**Directions for this task**
From the first line of the data below, repeat each line exactly until you reach the line with "(-300, -200, 300)"; include that line too.

--- Data provided ---

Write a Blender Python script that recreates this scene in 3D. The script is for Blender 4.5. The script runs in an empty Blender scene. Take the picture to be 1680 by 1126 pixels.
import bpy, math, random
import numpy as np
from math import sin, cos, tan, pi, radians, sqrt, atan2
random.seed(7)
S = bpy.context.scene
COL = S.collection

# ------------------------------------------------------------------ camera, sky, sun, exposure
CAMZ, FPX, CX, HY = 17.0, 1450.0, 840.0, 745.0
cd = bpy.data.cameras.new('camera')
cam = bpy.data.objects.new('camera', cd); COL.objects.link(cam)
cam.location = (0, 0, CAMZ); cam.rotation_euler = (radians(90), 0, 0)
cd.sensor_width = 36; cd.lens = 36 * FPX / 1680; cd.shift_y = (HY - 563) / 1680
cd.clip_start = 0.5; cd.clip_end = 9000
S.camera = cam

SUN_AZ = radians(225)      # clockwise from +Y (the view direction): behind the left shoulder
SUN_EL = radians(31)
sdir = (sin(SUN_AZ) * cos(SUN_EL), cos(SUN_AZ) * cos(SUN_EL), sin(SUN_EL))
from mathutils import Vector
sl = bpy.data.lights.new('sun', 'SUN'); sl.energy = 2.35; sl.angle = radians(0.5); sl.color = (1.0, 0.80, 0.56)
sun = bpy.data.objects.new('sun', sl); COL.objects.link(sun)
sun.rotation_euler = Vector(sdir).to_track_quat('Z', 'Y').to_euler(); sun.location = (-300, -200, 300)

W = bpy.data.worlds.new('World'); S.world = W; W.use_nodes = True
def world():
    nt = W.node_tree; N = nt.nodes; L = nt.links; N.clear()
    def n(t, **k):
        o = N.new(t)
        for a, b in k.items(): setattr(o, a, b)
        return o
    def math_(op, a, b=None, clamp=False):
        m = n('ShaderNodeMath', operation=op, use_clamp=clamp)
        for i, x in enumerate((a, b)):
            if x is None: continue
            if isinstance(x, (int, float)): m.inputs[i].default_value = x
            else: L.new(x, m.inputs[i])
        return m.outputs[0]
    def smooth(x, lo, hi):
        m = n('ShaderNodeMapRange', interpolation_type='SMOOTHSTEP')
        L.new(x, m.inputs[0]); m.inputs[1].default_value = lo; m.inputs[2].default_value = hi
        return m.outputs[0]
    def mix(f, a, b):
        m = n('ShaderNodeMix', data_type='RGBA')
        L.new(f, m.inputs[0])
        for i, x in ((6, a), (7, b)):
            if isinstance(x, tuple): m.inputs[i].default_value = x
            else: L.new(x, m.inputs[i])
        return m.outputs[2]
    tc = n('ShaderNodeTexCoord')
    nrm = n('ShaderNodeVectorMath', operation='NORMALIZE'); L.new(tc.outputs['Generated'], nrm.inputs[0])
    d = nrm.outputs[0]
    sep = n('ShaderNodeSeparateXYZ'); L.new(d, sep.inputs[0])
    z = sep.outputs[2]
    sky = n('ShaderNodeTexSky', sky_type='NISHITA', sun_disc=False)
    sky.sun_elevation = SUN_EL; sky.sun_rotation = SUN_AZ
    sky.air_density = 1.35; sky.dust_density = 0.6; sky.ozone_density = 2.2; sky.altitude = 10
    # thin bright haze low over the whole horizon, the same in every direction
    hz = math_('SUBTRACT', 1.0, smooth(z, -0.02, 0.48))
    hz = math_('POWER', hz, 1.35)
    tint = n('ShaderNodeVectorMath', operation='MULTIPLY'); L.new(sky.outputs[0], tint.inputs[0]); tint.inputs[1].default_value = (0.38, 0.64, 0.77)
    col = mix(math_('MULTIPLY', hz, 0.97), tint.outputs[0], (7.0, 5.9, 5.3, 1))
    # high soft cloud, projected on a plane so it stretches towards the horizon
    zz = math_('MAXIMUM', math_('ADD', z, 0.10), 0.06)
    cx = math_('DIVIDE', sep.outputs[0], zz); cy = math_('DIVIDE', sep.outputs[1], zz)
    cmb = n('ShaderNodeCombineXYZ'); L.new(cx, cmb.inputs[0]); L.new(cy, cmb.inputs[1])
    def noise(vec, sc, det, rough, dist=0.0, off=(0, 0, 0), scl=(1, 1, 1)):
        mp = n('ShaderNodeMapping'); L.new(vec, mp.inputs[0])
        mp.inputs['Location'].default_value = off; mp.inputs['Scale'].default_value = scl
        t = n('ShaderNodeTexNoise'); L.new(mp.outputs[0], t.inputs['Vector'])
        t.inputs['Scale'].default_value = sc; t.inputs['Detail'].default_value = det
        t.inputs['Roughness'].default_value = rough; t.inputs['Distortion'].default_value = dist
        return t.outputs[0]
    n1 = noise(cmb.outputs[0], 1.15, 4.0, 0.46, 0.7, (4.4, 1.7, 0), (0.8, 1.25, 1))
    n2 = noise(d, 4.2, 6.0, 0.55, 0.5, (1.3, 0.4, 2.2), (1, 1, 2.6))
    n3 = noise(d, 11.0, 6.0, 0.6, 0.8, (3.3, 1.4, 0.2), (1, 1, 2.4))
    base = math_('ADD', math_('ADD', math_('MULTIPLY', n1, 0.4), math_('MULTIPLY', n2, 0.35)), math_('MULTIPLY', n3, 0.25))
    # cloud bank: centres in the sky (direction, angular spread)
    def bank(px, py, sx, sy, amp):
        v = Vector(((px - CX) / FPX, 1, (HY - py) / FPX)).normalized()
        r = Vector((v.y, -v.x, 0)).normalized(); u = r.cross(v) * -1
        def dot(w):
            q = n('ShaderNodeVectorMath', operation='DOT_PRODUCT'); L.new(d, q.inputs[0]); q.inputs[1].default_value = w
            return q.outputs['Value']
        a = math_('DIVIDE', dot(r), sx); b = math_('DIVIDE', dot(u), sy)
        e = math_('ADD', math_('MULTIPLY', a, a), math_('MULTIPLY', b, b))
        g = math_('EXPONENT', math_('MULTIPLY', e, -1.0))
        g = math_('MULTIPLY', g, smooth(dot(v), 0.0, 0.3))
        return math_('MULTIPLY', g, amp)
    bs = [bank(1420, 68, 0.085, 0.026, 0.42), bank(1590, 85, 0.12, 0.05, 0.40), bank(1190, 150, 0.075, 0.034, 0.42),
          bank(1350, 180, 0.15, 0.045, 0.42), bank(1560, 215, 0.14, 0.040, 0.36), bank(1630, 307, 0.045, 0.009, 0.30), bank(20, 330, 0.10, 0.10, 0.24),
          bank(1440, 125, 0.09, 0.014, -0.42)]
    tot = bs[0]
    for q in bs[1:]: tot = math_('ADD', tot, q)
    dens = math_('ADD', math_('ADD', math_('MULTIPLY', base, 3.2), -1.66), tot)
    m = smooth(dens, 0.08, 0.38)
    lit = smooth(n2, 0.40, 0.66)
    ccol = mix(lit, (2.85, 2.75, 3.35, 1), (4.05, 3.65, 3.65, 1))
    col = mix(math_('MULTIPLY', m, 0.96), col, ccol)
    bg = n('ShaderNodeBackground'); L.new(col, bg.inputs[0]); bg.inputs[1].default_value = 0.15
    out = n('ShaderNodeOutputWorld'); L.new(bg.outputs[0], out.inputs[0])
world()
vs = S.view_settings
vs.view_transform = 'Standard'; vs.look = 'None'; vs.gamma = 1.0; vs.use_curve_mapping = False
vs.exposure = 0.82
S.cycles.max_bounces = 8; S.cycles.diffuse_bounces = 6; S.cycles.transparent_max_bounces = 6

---

**Solved problem**
Write a Blender Python script that recreates this scene in 3D. The script is for Blender 4.5. The script runs in an empty Blender scene. Take the picture to be 1680 by 1126 pixels.
import bpy, math, random
import numpy as np
from math import sin, cos, tan, pi, radians, sqrt, atan2
random.seed(7)
S = bpy.context.scene
COL = S.collection

# ------------------------------------------------------------------ camera, sky, sun, exposure
CAMZ, FPX, CX, HY = 17.0, 1450.0, 840.0, 745.0
cd = bpy.data.cameras.new('camera')
cam = bpy.data.objects.new('camera', cd); COL.objects.link(cam)
cam.location = (0, 0, CAMZ); cam.rotation_euler = (radians(90), 0, 0)
cd.sensor_width = 36; cd.lens = 36 * FPX / 1680; cd.shift_y = (HY - 563) / 1680
cd.clip_start = 0.5; cd.clip_end = 9000
S.camera = cam

SUN_AZ = radians(225)      # clockwise from +Y (the view direction): behind the left shoulder
SUN_EL = radians(31)
sdir = (sin(SUN_AZ) * cos(SUN_EL), cos(SUN_AZ) * cos(SUN_EL), sin(SUN_EL))
from mathutils import Vector
sl = bpy.data.lights.new('sun', 'SUN'); sl.energy = 2.35; sl.angle = radians(0.5); sl.color = (1.0, 0.80, 0.56)
sun = bpy.data.objects.new('sun', sl); COL.objects.link(sun)
sun.rotation_euler = Vector(sdir).to_track_quat('Z', 'Y').to_euler(); sun.location = (-300, -200, 300)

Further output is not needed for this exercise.